One of his players called him a scientist who coaches volleyball and first-year assistant David Kniffin, who was a senior setter for the Anteaters during Speraw's first season at UCI, said Speraw's detailed game plans are both uniquely meticulous and singularly efficient.
In his debut season of 2003, Speraw guided the Anteaters to a then-school-record 20 wins and, for a brief time, the program's first No. 1 national ranking.
After consecutive 14-18 and 9-20 seasons, UCI was 27-5 last season, when it won 21 straight matches, was No. 1 in the nation for eight consecutive weeks, captured the school's first Mountain Pacific Sports Federation regular-season championship and made an unprecedented trip to the four-team NCAA Championships, where it lost a five-game semifinal to host Penn State.

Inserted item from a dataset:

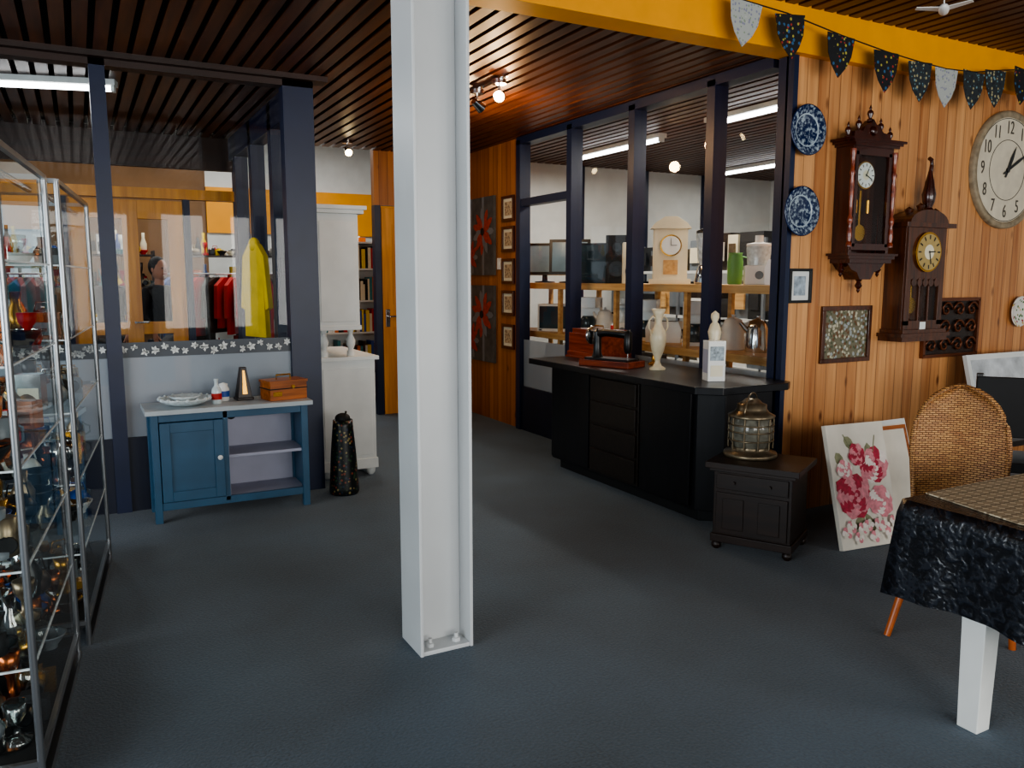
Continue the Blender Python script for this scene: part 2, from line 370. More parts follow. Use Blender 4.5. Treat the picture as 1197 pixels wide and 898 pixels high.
def daisies(m,pts):
    for i,(a,z) in enumerate(pts):
        r=random.uniform(.022,.034)
        for k in range(6):
            t=k*pi/3+random.random(); v=[]
            for p,q in [(0,0),(.5,.3),(1,0),(.5,-.3)]:
                v.append((a+r*(math.cos(t)*p-math.sin(t)*q),YW-.035,z+r*(math.sin(t)*p+math.cos(t)*q)))
            m.add(v,[(0,1,2,3)],WHITE)
w=M('window_1')
ys=[3.77,4.42,5.33,6.25,7.2]
for y in ys: w.box(XG-.04,XG+.08 if y>3.8 else XG,y-.035,y+.045,0,2.9,NAVY)
w.box(XG-.04,XG,3.69,3.75,0,2.9,NAVY)
w.box(XG-.04,XG+.08,3.86,7.24,2.86,2.93,NAVY); w.box(XG-.02,XG+.06,3.86,7.24,0,.45,NAVYD)
w.box(XG-.03,XG+.07,6.25,7.2,2.26,2.33,NAVY)
w.quad([(XG+.02,3.84,.45),(XG+.02,7.2,.45),(XG+.02,7.2,2.86),(XG+.02,3.84,2.86)],GLASS)
w.quad([(XG+.01,3.84,.45),(XG+.01,7.2,.45),(XG+.01,7.2,.93),(XG+.01,3.84,.93)],FROST)
w.done()
w=M('window_2')
for x0,x1 in ((-1.75,-1.65),(.14,.23),(1.32,1.53)): w.box(x0,x1,YW-.06,YW+.06,0,ZR-.045,NAVY)
w.box(-5,1.53,YW-.06,YW+.06,2.86,ZR-.045,BEAMW)
w.box(-5,1.62,YW-.12,YW+.02,2.9,ZR-.045,BEAMW)
w.box(-5,1.53,YW-.04,YW+.04,0,.5,NAVYD)
w.quad([(-5,YW,.5),(1.4,YW,.5),(1.4,YW,2.86),(-5,YW,2.86)],GLASSL)
w.quad([(-5,YW-.02,.5),(1.4,YW-.02,.5),(1.4,YW-.02,1.03),(-5,YW-.02,1.03)],FROST)
w.quad([(-5,YW-.025,1.03),(1.32,YW-.025,1.03),(1.32,YW-.025,1.13),(-5,YW-.025,1.13)],FROSTD)
daisies(w,[( -1.0+i*.062,1.08+.02*math.sin(i*1.9)) for i in range(38)])
w.done()
w=M('window_3')
for y in (6.7,7.55,8.35): w.box(1.42,1.54,y,y+.12,0,ZR-.045,NAVY)
w.box(1.42,1.54,YW+.06,YB,0,.8,NAVYD); w.box(1.42,1.54,YW+.06,YB,2.72,ZR-.045,NAVY)
w.quad([(1.48,YW,.8),(1.48,YB,.8),(1.48,YB,2.72),(1.48,YW,2.72)],GLASSL)
w.done()
d=M('door_1')
for x0,x1 in ((-.02,.12),(.41,.55),(.82,.96)): d.box(x0,x1,YB+.01,YB+.06,0,2.3,DOORW)
for z0,z1 in ((0,.5),(1.0,1.12),(2.12,2.3)): d.box(-.02,.96,YB+.015,YB+.055,z0,z1,DOORW)
d.cyl((.48,YB+.01,1.12),(.48,YB-.05,1.12),.012,.012,CHROME); d.cyl((.48,YB-.05,1.12),(.6,YB-.05,1.12),.01,.01,CHROME)
d.done(bevel=.004)
d=M('door_2')
d.box(3.02,3.94,YB+.01,YB+.06,0,2.33,DOORW)
for z0,z1 in ((.25,1.0),(1.25,2.15)):
    for x0,x1 in ((3.14,3.44),(3.52,3.82)): d.box(x0,x1,YB+.002,YB+.01,z0,z1,DOORW)
d.box(3.05,3.10,YB-.002,YB+.01,1.0,1.2,CHROME); d.cyl((3.08,YB-.0,1.12),(3.08,YB-.06,1.12),.01,.01,CHROME); d.cyl((3.08,YB-.055,1.12),(3.2,YB-.055,1.12),.01,.01,CHROME)
d.done(bevel=.004)

# ---------------------------------------------------------------- steel column
m=M('steel_column')
x0,x1,y0,y1=1.15,1.388,2.935,3.155; T=ZF
m.box(x0,x0+.014,y0,y1,0,T,COLP); m.box(x1-.014,x1,y0,y1,0,T,COLP); m.box(x0+.014,x1-.014,3.04,3.052,0,T,COLP)
m.box(x0+.014,x1-.014,y0+.005,3.04,0,.018,COLP); m.box(x0+.014,x1-.014,3.052,y1-.005,0,.018,COLP)
for x in (1.21,1.33):
    m.lathe((x,2.985,.018),[(.02,0),(.02,.014),(.01,.016),(.01,.035)],COLP,6)
m.done(bevel=.003)

# ---------------------------------------------------------------- counter (black)
m=M('shop_counter')
m.prismz([(3.20,3.66),(3.32,3.55),(3.85,3.55),(3.92,3.6),(3.92,5.68),(3.20,5.68)],.86,.905,BLACKW)
m.prismz([(3.38,3.84),(3.5,3.72),(3.9,3.72),(3.9,5.6),(3.38,5.6)],.08,.86,BLACKW)
m.prismz([(3.43,3.86),(3.55,3.76),(3.9,3.76),(3.9,5.55),(3.43,5.55)],0,.08,BLKM)
m.box(3.36,3.38,4.42,5.02,.1,.84,BLACKW2)
for z0,z1 in ((.12,.28),(.3,.46),(.48,.64),(.66,.82)): m.box(3.345,3.36,4.44,5.0,z0,z1,BLACKW2)
m.box(3.36,3.38,3.88,4.4,.1,.84,BLACKW); m.box(3.36,3.38,5.04,5.58,.1,.84,BLACKW)
m.done(bevel=.004)

# ---------------------------------------------------------------- blue cabinet
m=M('blue_sideboard')
W=.98;D=.35;Z=.70
for x in (0,W-.045):
    for y in (0,D-.045): m.box(x,x+.045,y,y+.045,0,Z,BLUEP)
m.box(-.03,W+.03,-.03,D+.01,Z,Z+.03,TOPP)
m.box(.012,.03,.03,D-.03,.1,Z,BLUEP); m.box(W-.03,W-.012,.03,D-.03,.1,Z,BLUEP)
m.box(.03,W-.03,D-.03,D-.015,.1,Z,LILAC)
m.box(.045,W-.045,.005,.03,.08,.13,BLUEP); m.box(.045,W-.045,.005,.03,Z-.05,Z,BLUEP)
m.box(.43,.46,.005,D-.03,.1,Z-.0,BLUEP)
m.box(.045,W-.03,.02,D-.03,.11,.13,LILAC); m.box(.46,W-.03,.02,D-.03,.38,.4,LILAC)
m.box(.46,.465,.02,D-.03,.13,Z-.05,LILAC)
m.box(.05,.43,.004,.02,.135,Z-.055,BLUEP)
for a in ((.05,.11,.135,Z-.055),(.37,.43,.135,Z-.055)): m.box(a[0],a[1],-.008,.004,a[2],a[3],BLUEP)
for a in ((.11,.37,.135,.2),(.11,.37,Z-.12,Z-.055)): m.box(a[0],a[1],-.008,.004,a[2],a[3],BLUEP)
m.lathe((0,0,0),[(.006,0),(.006,.015),(.016,.02),(.016,.03),(.001,.034)],WCER,14,Matrix.Translation((.4,-.008,.4))@Matrix.Rotation(pi/2,4,'X'))
m.cyl((.53,D-.031,.62),(.53,D-.034,.62),.035,.035,BLKM,20)
m.done(loc=(.345,5.41,0),bevel=.004)
ZT=.73
m=M('glass_dish')
m.lathe((0,0,0),[(.07,0),(.10,.006),(.16,.035),(.165,.05),(.155,.05),(.1,.014),(.001,.010)],G2,28)
m.lathe((0,0,.012),[(.04,0),(.06,.02),(.10,.05),(.095,.052),(.05,.02),(.001,.01)],G2,24)
for k in range(16):
    a=k*pi/8; m.ball((.157*math.cos(a),.157*math.sin(a),.047),.012,G2,n=8)
m.done(loc=(.57,5.56,ZT+.001))
m=M('painted_jar'); m.lathe((0,0,0),[(.03,0),(.036,.005),(.038,.08),(.028,.1),(.03,.115),(.001,.125)],WCER,20)
m.lathe((0,0,0),[(.0385,.03),(.0388,.07)],BLUEM,20,cap=False); m.done(loc=(.82,5.63,ZT+.001))
m=M('small_bottle'); m.lathe((0,0,0),[(.026,0),(.03,.005),(.032,.08),(.028,.1),(.012,.12),(.012,.15),(.015,.152),(.015,.165)],G2,18); m.lathe((0,0,0),[(.0325,.03),(.0325,.07)],REDM,18,cap=False); m.done(loc=(.76,5.52,ZT+.001))
m=M('wooden_metronome')
m.add([(-.05,-.045,0),(.05,-.045,0),(.05,.045,0),(-.05,.045,0),(-.02,-.018,.22),(.02,-.018,.22),(.02,.018,.22),(-.02,.018,.22)],[(0,3,2,1),(4,5,6,7),(0,1,5,4),(1,2,6,5),(2,3,7,6),(3,0,4,7)],DKOAK)
m.add([(-.016,-.041,.04),(.016,-.041,.04),(.007,-.022,.2),(-.007,-.022,.2)],[(0,1,2,3)],BRASS); m.box(-.055,.055,-.05,.05,0,.018,DKOAK)
m.done(loc=(.95,5.64,ZT+.001),rot=(0,0,.1),bevel=.003)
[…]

The Anteaters were ranked No. 2 in the final poll.
Speraw was named Coach of the Year by the American Volleyball Coaches' Assn. and four Anteaters received All-American honors, including National Player of the Year Jayson Jablonsky, a junior outside hitter, and national Newcomer of the Year Brent Asuka, a freshman libero.
But as monumental as last season was, it was, ultimately, a failure in the exacting eyes of Speraw, whose barren white office walls reveal both a lack of sentimentality (his five NCAA championship rings sit in a box in his garage and he does not know the whereabouts of last season's Final Four trophy) and an uncompromising focus on his relentless quest for excellence.